Classic sailing once again fills the Bay of Palma with the Illes Balears Clàssics
Club de Mar Regatta – The regatta organised by the Club de Mar-Mallorca starts today, 11th August, with more than twenty historic boats in the competition.
This year the regatta returns to three days of racing, after two years of health restrictions. Once again, the best international classic sailing boats will gather to celebrate this magnificent event in which the beauty of history and the sport of sailing merge perfectly.

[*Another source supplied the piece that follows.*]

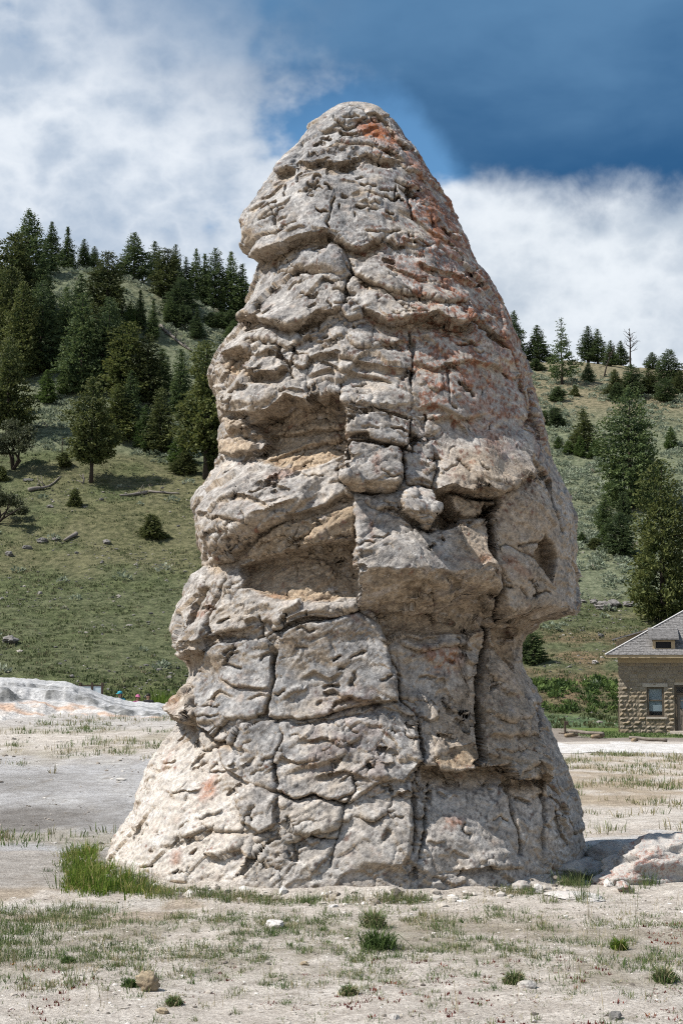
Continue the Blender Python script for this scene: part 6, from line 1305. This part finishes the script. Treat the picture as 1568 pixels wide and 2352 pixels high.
def hill_cover():
    n = 13500; u = rng.uniform(-220, 1760, n); Y = rng.uniform(66, 178, n) ; X = (u - 784) * Y / F; Z = hill_z(X, Y); uu, v = proj(X, Y, Z); sg, a, b = sage_mask(X, Y, uu, v)
    keep = (rng.rand(n) < (sg * sstep(-.45, .25, b + .3 * a) + .012) * (1 - .7 * sstep(700, 760, uu) * sstep(1140, 1080, uu))); X, Y, Z = X[keep], Y[keep], Z[keep]; n = len(X)
    # each sage: a mound of leaf sprays
    k = 34; r = rng.uniform(.22, .66, n); th = rng.rand(n, k) * 6.28; ph_ = np.arccos(rng.uniform(0, 1, (n, k))); rr = rng.uniform(.55, 1.0, (n, k)) * r[:, None]
    d = np.stack([np.sin(ph_) * np.cos(th), np.sin(ph_) * np.sin(th), np.cos(ph_) * .75], -1); P_ = np.stack([X, Y, Z], -1)[:, None] + d * rr[..., None]; d = d + rng.normal(size=d.shape) * .35 + np.array([0, 0, .4]); d /= np.linalg.norm(d, axis=-1, keepdims=True)
    L_ = np.repeat(.06 + r * .32, k); V, Fc, T = sprays(P_.reshape(-1, 3), d.reshape(-1, 3), L_, L_ * .75, rng, np.clip(np.repeat(rng.normal(.45, .2, n), k) + rng.normal(size=n * k) * .12, 0, 1))
    tag(link('sagebrush', make_mesh('sagebrush', V, Fc, smooth=False, attrs={'tint': T}), M_sage), 'grey-green sagebrush covering the upper slopes', 'sagebrush', kind='stuff')
    # grass tussocks on the lower slopes
    n = 19000; u = rng.uniform(-220, 1760, n); Y = rng.uniform(62, 112, n); X = (u - 784) * Y / F; Z = hill_z(X, Y); uu, v = proj(X, Y, Z); sg, a, b = sage_mask(X, Y, uu, v)
    keep = (rng.rand(n) < (1 - sg) * sstep(-.6, .3, b)) & ~((uu > 640) & (uu < 1150)); X, Y, Z = X[keep], Y[keep], Z[keep]; n = len(X); kb = 7; P_ = np.repeat(np.stack([X, Y, Z], 1), kb, 0); P_[:, :2] += rng.normal(size=(len(P_), 2)) * .13
    low = sstep(70, 64, Y); h = np.repeat(rng.uniform(.06, .16, n) * (1 + .5 * low), kb)
    B_ = blades(P_, h, h * .42, np.abs(rng.normal(size=len(P_))) * .6, rng, np.clip(np.repeat(rng.normal(.48, .2, n) - .12 * low, kb) + rng.normal(size=len(P_)) * .08, 0, 1))
    put_blades('hill_grass', [B_], M_hgrass, 'tufted green and dry grass on the lower hill slopes', 'grass')
    n = 9500; u = rng.uniform(-220, 1700, n); Y = rng.uniform(64, 108, n); X = (u - 784) * Y / F; Z = hill_z(X, Y); uu, v = proj(X, Y, Z); cl = fbm(X * .16, Y * .16, 0 * X + 9, 3)
    keep = (rng.rand(n) < sstep(-.5, .6, cl)) & ~((uu > 660) & (uu < 1150)); X, Y, Z = X[keep], Y[keep], Z[keep]; C_ = np.stack([X, Y, Z + .01], 1)
    scatter_stones('hill_stones', C_, rng.gamma(1.1, .032, len(C_)) + .025, M_hstone, 'loose grey and pale stones strewn over the lower slopes', 'stones', rng, rng.beta(1.4, 1.9, len(C_)), .55)
    # broad-leaved herbs at the foot of the right slope: separate leafy mounds
    n = 230; u = rng.uniform(1205, 1425, n); v = rng.uniform(1560, 1640, n); keep = rng.rand(n) < sstep(-.35, .2, fbm(u * .02, v * .03, 0 * u + 2, 2) + .25 * sstep(1600, 1640, v) - .1)
    C_ = np.array([tuple(hit(a_, b_)) for a_, b_ in zip(u[keep], v[keep])]); n = len(C_); k = 44; r = rng.uniform(.14, .46, n); th = rng.rand(n, k) * 6.28; ph_ = np.arccos(rng.uniform(0, 1, (n, k))); rr = rng.uniform(.4, 1.05, (n, k)) * r[:, None]
    d = np.stack([np.sin(ph_) * np.cos(th), np.sin(ph_) * np.sin(th), np.cos(ph_) * .8], -1); P_ = C_[:, None] + d * rr[..., None]; d = d + rng.normal(size=d.shape) * .5 + np.array([0, 0, .5]); d /= np.linalg.norm(d, axis=-1, keepdims=True)
    L_ = np.repeat(.07 + r * .3, k) * rng.uniform(.6, 1.4, n * k); V, Fc, T = sprays(P_.reshape(-1, 3), d.reshape(-1, 3), L_, L_ * .5, rng, np.clip(np.repeat(rng.normal(.5, .28, n), k) + rng.normal(size=n * k) * .15, 0, 1))
    tag(link('slope_herbs', make_mesh('slope_herbs', V, Fc, smooth=False, attrs={'tint': T}), M_weed), 'lush broad-leaved green herbs below the right slope', 'herbs', kind='stuff')
hill_cover()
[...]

Competing for the fist time at this regatta is the Merrymaid, the oldest boat of this edition, launched in 1904. It is a beautiful Gaff Cutter of 34 metres in length, built by Camper & Nicholson in 1904, the year she won the King’s Cup in England in the presence of King Edward VII.

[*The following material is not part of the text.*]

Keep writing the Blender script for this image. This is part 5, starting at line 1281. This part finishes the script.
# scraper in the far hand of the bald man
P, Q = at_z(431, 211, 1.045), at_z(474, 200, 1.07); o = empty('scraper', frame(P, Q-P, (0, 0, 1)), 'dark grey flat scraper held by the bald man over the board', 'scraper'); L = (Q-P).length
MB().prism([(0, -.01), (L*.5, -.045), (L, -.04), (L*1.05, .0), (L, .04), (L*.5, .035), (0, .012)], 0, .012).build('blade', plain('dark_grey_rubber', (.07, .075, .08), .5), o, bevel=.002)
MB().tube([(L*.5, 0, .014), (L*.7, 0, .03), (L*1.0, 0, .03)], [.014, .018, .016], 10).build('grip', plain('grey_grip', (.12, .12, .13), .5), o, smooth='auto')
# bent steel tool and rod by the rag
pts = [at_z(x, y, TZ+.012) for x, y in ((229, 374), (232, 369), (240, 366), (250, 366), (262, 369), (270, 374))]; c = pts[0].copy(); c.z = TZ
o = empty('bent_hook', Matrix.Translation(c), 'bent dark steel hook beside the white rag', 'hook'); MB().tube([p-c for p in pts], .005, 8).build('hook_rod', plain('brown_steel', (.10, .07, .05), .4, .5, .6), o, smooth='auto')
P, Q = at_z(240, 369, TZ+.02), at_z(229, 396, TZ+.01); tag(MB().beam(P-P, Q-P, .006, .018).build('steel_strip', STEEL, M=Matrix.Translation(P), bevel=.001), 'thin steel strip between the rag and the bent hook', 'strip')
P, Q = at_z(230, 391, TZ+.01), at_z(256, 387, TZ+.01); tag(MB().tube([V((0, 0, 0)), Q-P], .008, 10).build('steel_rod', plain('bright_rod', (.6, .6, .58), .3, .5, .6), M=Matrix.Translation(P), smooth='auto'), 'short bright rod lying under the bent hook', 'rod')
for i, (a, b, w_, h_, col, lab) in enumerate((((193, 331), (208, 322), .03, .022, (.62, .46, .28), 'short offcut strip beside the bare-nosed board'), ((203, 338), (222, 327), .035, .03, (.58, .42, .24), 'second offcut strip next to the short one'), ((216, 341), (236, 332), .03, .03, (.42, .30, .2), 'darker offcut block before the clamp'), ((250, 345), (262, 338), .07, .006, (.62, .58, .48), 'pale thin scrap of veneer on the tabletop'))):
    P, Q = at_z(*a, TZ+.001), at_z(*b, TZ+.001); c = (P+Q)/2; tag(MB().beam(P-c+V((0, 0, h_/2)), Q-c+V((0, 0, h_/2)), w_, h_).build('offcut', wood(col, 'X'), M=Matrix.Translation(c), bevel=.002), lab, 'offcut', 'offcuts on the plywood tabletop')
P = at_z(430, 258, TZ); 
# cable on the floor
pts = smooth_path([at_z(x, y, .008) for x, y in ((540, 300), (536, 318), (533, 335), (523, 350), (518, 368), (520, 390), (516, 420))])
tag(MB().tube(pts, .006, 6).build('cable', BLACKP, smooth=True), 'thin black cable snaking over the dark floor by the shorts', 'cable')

At least two other boats directly related to royalty are taking part in this year’s Illes Balears Clàssics: Giraldilla and Meermin. The Giraldilla originally belonged to Don Juan de Borbón, grandfather of King Felipe VI, and was recovered in 2002 by the Fundación Hispania when it was lying in very poor condition in an estuary of the Tagus. Its use and conservation has recently been ceded to the Fundación Vela Clásica de España. The Meermin, which can be said to be making its debut in the Club de Mar regatta after a complete refit, is a riveted steel ketch, usually moored in the port of Pollença. It was launched in 1951 in Antwerp (Belgium) and was originally owned by a member of the royal family of that country. It then moored for many years in Ireland, where it almost perished on a dangerous excursion to Greenland. While her owners were on a Mediterranean route, she broke down and was towed by an American destroyer to the port of Palma, where she was bought by her current owner in 1991.
Each boat that takes part in the race has a long seafaring life full of adventures. We can also find stories of espionage among the participants in the Illes Balears Clàssics. The Gipsy, launched in 1927, carried out this secret work during the Spanish Civil War under the British flag. The schooner So Fong, launched in 1937 in Hong Kong, was accused of gathering sensitive information for the United States in Vietnam in the 1970s, a fact that almost put an end to the boat, as after being banned from leaving the country it ended up abandoned in some mangroves in the Asian country until its complicated recovery.